The Mastermind, as Denver Post columnist Mike Littwin came to call Shanahan during his days with the Broncos, has won, the locker room has been preserved, and the Redskins didn't have their season drowned in the bathtub before the first exhibition game. (They are exhibition games here, because it drives the NFL loopy when you don't call them preseason games, like you can't tell the difference between the watered-down, full-price dreck of August and the real stuff a month later.)

What took place in Ashburn over the last week was the restoration of order, the old way giving way, Dan Snyder meekly demurring when asked his opinion on the Albert Bidness on Friday. Mr. Snyder is permanently unavailable, the Bat phone for his playing buddies disconnected. No one talks now at Redskins Park without Shanahan clearing his throat first, like he's Edgar Bergen in a valley of Mortimer Snerds. Shanahan has all the juice, and everyone knows it.

"He's always been in charge," Phillip Daniels said Saturday, "from day one, when we had that meeting."

But Haynesworth was a major test for the coach, both in physical and contractual terms. The D lineman’s agent/managers/whoever had spent months plowing the field, putting the word out during the offseason that his client had no use for the 3-4, and wanted to play his normal one-gap position as a 4-3 tackle. When the Redskins wouldn't budge from their insistence that Haynesworth play nose tackle, he demanded a trade. My guess is the Redskins never seriously worked toward a deal. Whatever they did in their secretive corridors, Haynesworth ended up staying, and Shuttle Run Showdown was on.

Shanahan won that battle. He had to. He could not let Haynesworth skate on something as simple as a fitness test. That was the only way to show that whatever pull Haynesworth had in the offseason was gone, and that Redskins Park is Shanahan Territory. He'd convinced London Fletcher, who'd finally seen a distinguished 12-year career as a 4-3 middle linebacker rewarded with a Pro Bowl appearance, to convert to an inside 'backer spot in a 3-4, sending Fletcher scrambling to pick the brains of friends like Takeo Spikes. He'd convinced Andre Carter, coming off an 11-sack season with his hand in the dirt at defensive end, to stand up and become an outside linebacker.

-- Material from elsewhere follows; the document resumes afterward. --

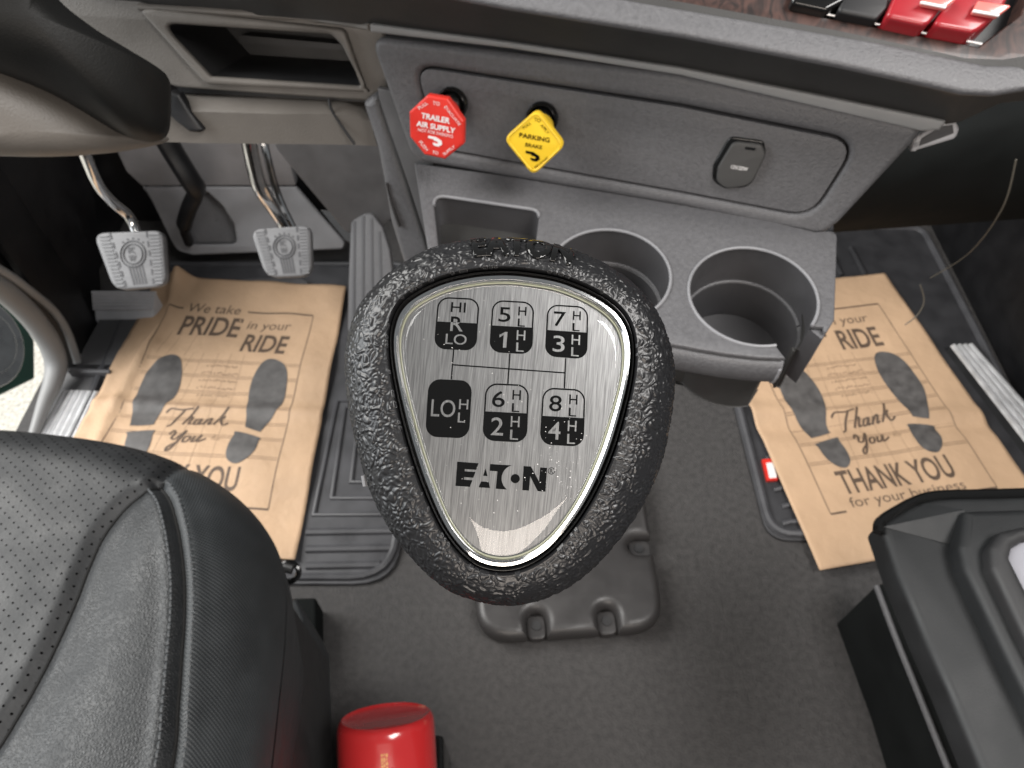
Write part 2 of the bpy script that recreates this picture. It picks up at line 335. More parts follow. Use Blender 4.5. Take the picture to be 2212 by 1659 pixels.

Everyone on the defense had bought in, had sacrificed comfort for a chance at winning, and Haynesworth had given up nothing. Think the players didn’t pick up on that little disparity? It may be window dressing and symbolism to some, but symbols have power. The idea of Haynesworth out on the practice field at 7 a.m., sprinting so that he can be one of the guys again, will have a much more lasting impression on his teammates than the act itself.